Guerre et propagande de guerre
Les peuples sont toujours les victimes des guerres, rejoindre les bataillons de mercenaires au côté de l'armée ukrainienne, ce n'est certainement pas lutter pour le peuple ukrainien, c'est prolonger la guerre et les souffrances du peuple ukrainien. Les va-t-en-guerre ne savent pas ce qu'ils font.
Le résultat de la guerre risque d'être l'annexion de l'Ukraine. Il serait préférable de négocier un plan de paix pour le fédéralisme et la neutralité et garantir l'existence de l'Ukraine plutôt que de s'orienter vers la perspective funeste de l'annexion après la destruction.
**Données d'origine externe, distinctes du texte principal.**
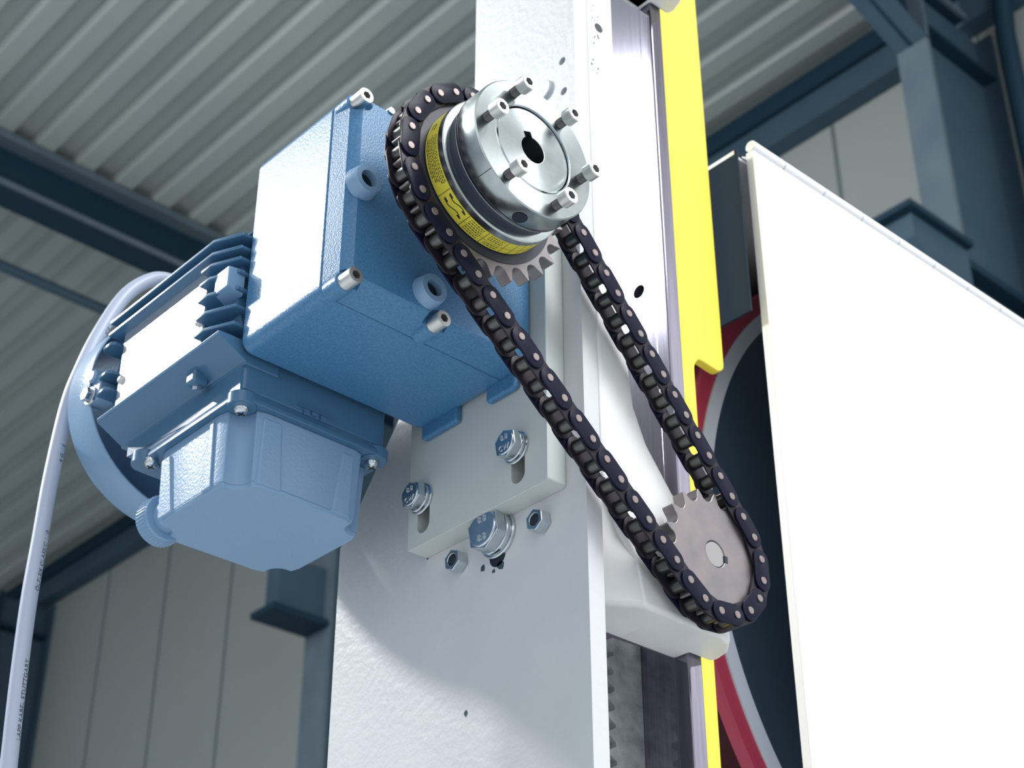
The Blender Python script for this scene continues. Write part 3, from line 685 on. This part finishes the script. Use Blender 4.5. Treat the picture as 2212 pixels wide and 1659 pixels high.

La première victime d'une guerre est la vérité. Tout belligérant tend à défendre la version des faits qui se conforme à ses propres intérêts.
Les pacifistes ne défendant aucun camp seront à mes yeux toujours plus crédibles que ceux qui n'envisagent de paix qu'à la condition de la défaite du camp opposé et sont prêts à transformer les faits en leur faveur et contre leur adversaire.
Pour un usage pacifiste de la politique
Comme l’écrivait le stratège Carl von Clausewitz « Il est naturel que celui qui met le premier en action le concept de guerre et qui conçoit l’idée de deux partis opposés [...] soit le défenseur ». Autrement dit c’est l’idée même qu’il y ait des camps ennemis ou qu’il y ait un ennemi qui produit conceptuellement la guerre, qui fait qu’il y a guerre. Si la guerre est une continuation de la politique, cela n’implique nullement que la politique elle-même ne puisse exister que comme guerre, c’est-à-dire en présupposant la nécessité d’adversaires comme le pensait Carl Schmitt. La tendance actuelle à cliver tout débat politique et l’injonction à choisir un camp plutôt qu’un autre tend à ce que l’objet de la politique ne soit plus la recherche d’un intérêt commun mais la réduction de la complexité de toute question relative à cet intérêt commun à une question partisane. La transformation et la réduction de la politique à l’affrontement des camps plutôt que des idées procède d’une fascisation du politique, ce à quoi encourage le monarchisme présidentiel qui reste trop profondément ancré dans l’habitus politique français.
Peut-être qu’une sixième République permettrait d’assainir ce rapport au pouvoir politique qui fascise les esprits, à condition qu’elle ne se limite pas à une transformation des textes mais également des mentalités, car en vérité ce n’est pas tant notre constitution qui définit le peuple comme souverain que la pratique et l’usage de cette constitution qu’il serait souhaitable de réformer pour que le pacifisme insuffle la vie politique.
Convergence des luttes
Cet optimisme kantien qui vise à une paix perpétuel et au cosmopolitisme pourrait être interprété comme un déni de la lutte des classes et des inégalités sociales et justifier la conservation de l’ordre existant. Or il n’en est rien, c’est justement une ruse des classes dominantes d’opposer les dominés les uns aux autres pour mieux régner, par exemple les étrangers contre les autochtones. Au contraire l’objectif d’une société de l’entre-aide et non de la mise en concurrence néo-libérale des uns contre les autres implique une convergence des luttes pour sortir des schémas identitaires et individualistes selon lesquels chacun devrait s’adapter ou périr sans souci du bien commun d’une adaptation commune. Comme le disait Baldwin : « The price of the libération of the white people is the libération of the blacks ». La libération des uns ne peut se faire sans celle des autres. Autrement dit, politiquement toute libération est une libération collective et non une libération individuelle qui se ferait au dépend de celle des autres et en combattant les intérêts des autres. La mise en concurrence des individus, c’est leur aliénation.